High School Credit Union Offers Students Hands-on Financial Experience

Credit Union La Folette branch: Summit CU La Folette branch.Credit Union La Folette branch: Summit CU La Folette branch.At 11:30 on Thursday mornings, as other students rush to the school cafeteria, Alex Kiefer starts a shift at his internship, just steps away. For the next 45 minutes, he handles new account requests, deposits and withdrawals from his teachers and classmates at La Follette High School.

Kiefer is part of the school's new project that aims to improve financial literacy among students.

Launched this January, the in-school, student-run branch of Summit Credit Union is the first of its kind in Dane County. 

Spearheaded by Darrin Graham, who teaches business and marketing at La Follette, the project materialized after five years of planning.

“It’s a great starting point for conversations with our students about saving, budgeting and personal finances,” Graham said.

In addition, Principal Joe Gothard sees the branch as "a laboratory of learning," which offers his students hands-on experiences in the field of financial management.

Funded by Summit Credit Union, the branch sits at the school’s main entrance. It features two teller lines run by student interns and operates every weekday during lunch hour, serving La Follette students and staff.

According to Jenna Gordon, branch manager and La Follette alumna, the office handles many of the same transactions as a regular Summit branch, including loan applications.

“We are really excited to be on site to be able to help our students,” Gordon said. “[We] help them with financial literacy, to better understand what kind of options they have, not only to help save today with the saving tools, but also down the road.”

For student interns, this credit union project offers an opportunity to work in a professional setting and gain work experience even before attending college.

Kiefer works here two to three days a week.

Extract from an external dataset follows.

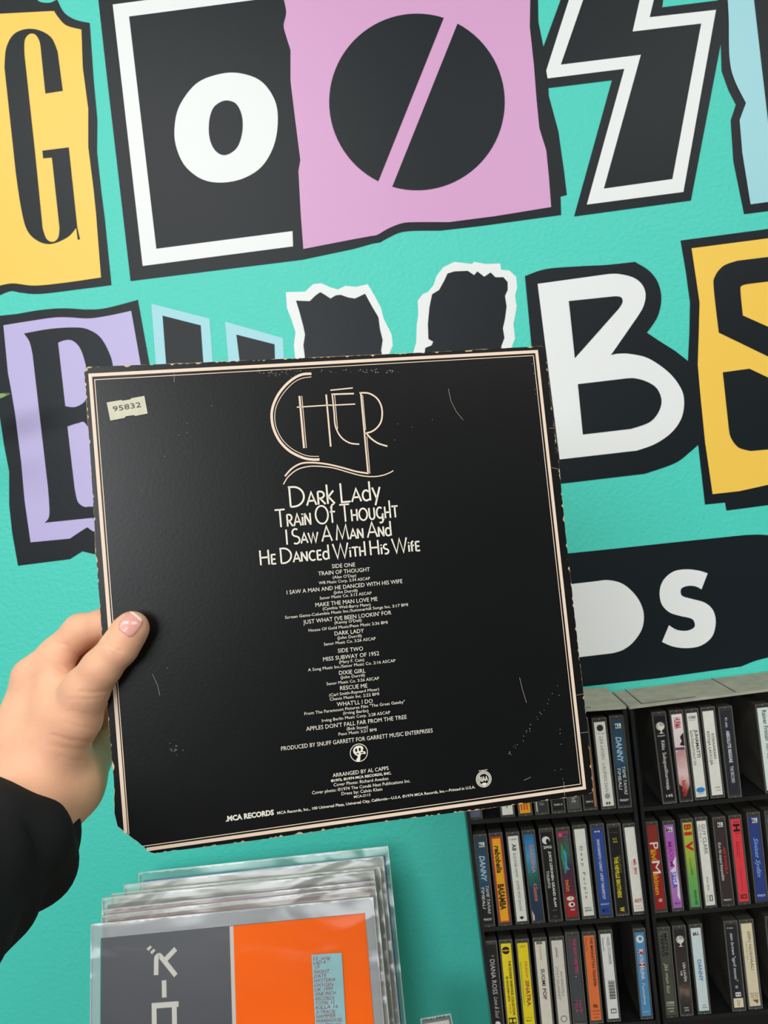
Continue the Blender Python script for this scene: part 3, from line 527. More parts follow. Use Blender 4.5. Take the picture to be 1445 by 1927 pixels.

The La Follette senior is interested in accounting and finance but before the teller internship, most of his accounting knowledge came from the classroom.

“I’m here to get experiences and find out what it is like in the real business world,” he said.

This fall, Kiefer will start studying accounting at the University of Wisconsin-Whitewater.

To intern at the branch, students go through a full week of training with other new employees of Summit Credit Union.

“Of course, the training is tailored to them because they don’t need to know everything our normal staff would at a branch,” said Gordon. “But the basics of the training are not that different.”

Now that the La Follette branch is in full swing, Graham is setting his sights on bringing financial literacy to the rest of the community.

“We’d like to have possibly workshops for families of our students at night,” he said. “Not only do we want to impact our student body, we’d also like to impact the families of our students in terms of their knowledge of personal finance.”

Graham added that some Wisconsin school districts make financial literacy education a graduation requirement, but Madison is not one of them.

La Follotte is part of a growing club of high schools-credit union partnerships in the state. According to Wisconsin Credit Union League, by the end of 2010, the state had 109 student-run credit unions.

Superior School District in Northwestern Wisconsin, for example, hosts youth-run credit unions in all its schools, including at its six elementary schools.   

In Madison, Memorial High School is considering following La Follette’s lead and opening a credit union branch, said Graham.